Vendredi, le procureur général du Québec a indiqué à la Cour d’appel qu’il en appelait de la décision rendue en avril par le juge Jean Lemelin, qui avait déclaré inopérante la limite de cinq ans du mandat des juges de la CLP, estimant qu’elle les empêchait d’exercer leurs fonctions en toute indépendance par rapport au gouvernement.

Selon le représentant du gouvernement, le juge Lemelin «erre» dans son jugement en comparant la nature du travail des juges de la CLP avec celui des juges du Tribunal administratif du Québec (TAQ) pour en conclure qu’ils devraient aussi être nommés à vie.

La CLP, devant laquelle travailleurs et employeurs contestent les décisions de la Commission de la santé et de la sécurité du travail (CSST), est compétente dans un secteur plus spécifique qui exige moins d’indépendance par rapport au gouvernement, fait valoir le procureur général du Québec. Alors que le TAQ, devant lequel sont con­testées les décisions d’un ministère, d’un organisme public (régie, commission, hôpital, etc.) ou d’une municipalité, en exige davantage.

Bellemare en désaccord

Joint hier au téléphone, l’ancien ministre de la Justice, Marc Bellemare, a dénoncé la décision du gouvernement d’en appeler du jugement de la Cour supérieure.

L’Association des juges administratifs de la Commission des lésions professionnelles est la partie demanderesse dans ce dossier. Marc Bellemare n’en fait pas partie. Mais il déplore que le Parti libéral continue à briser une promesse qu’il avait faite en vue des élections de 2003. L’avocat affirme qu’à l’époque, Jean Charest lui avait demandé d’écrire ce document intitulé Une justice administrativeaccessible et équitable. À la page 13, le Parti libéral – qui était dans l’opposition – s’engage à «abolir les mandats renouvelables de cinq ans des juges administratifs».

«On croit que ces juges, à qui on reconnaît aujourd’hui des pouvoirs considérables comme celui de décider du caractère constitutionnel d’une loi ou d’un règlement, ou de trancher des questions impliquant des dizaines, voire des centaines de milliers de dollars pour le gouvernement, peuvent se sentir gênés de rendre des décisions favorables au citoyen sachant qu’elles pourraient éventuellement faire des vagues dans les officines gouvernementales et compromettre le renouvellement de leur mandat», peut-on lire dans le document du Parti libéral.

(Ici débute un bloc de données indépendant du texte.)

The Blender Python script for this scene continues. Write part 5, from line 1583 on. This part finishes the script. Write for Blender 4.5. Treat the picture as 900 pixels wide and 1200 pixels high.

Selon M. Bellemare, le gouvernement Charest refuse toujours de tenir sa promesse en raison des pressions du lobby syndical, notamment de la Fédération des travailleurs du Québec (FTQ). Marc Bellemare dit avoir été témoin d’une rencontre, le 29 mars 2004, lors de laquelle l’ancien président de la FTQ Henri Massé aurait convaincu M. Charest de ne pas aller de l’avant avec cet engagement.

«C’est important pour un accidenté du travail que le juge qui tranche entre lui et la CSST puisse bénéficier de cette indépendance-là, a dit M. Bellemare au Soleil, hier. C’est peut-être encore plus important d’avoir de l’indépendance dans ce domaine-là, compte tenu qu’il siège sur un tribunal qui relève du gouvernement.»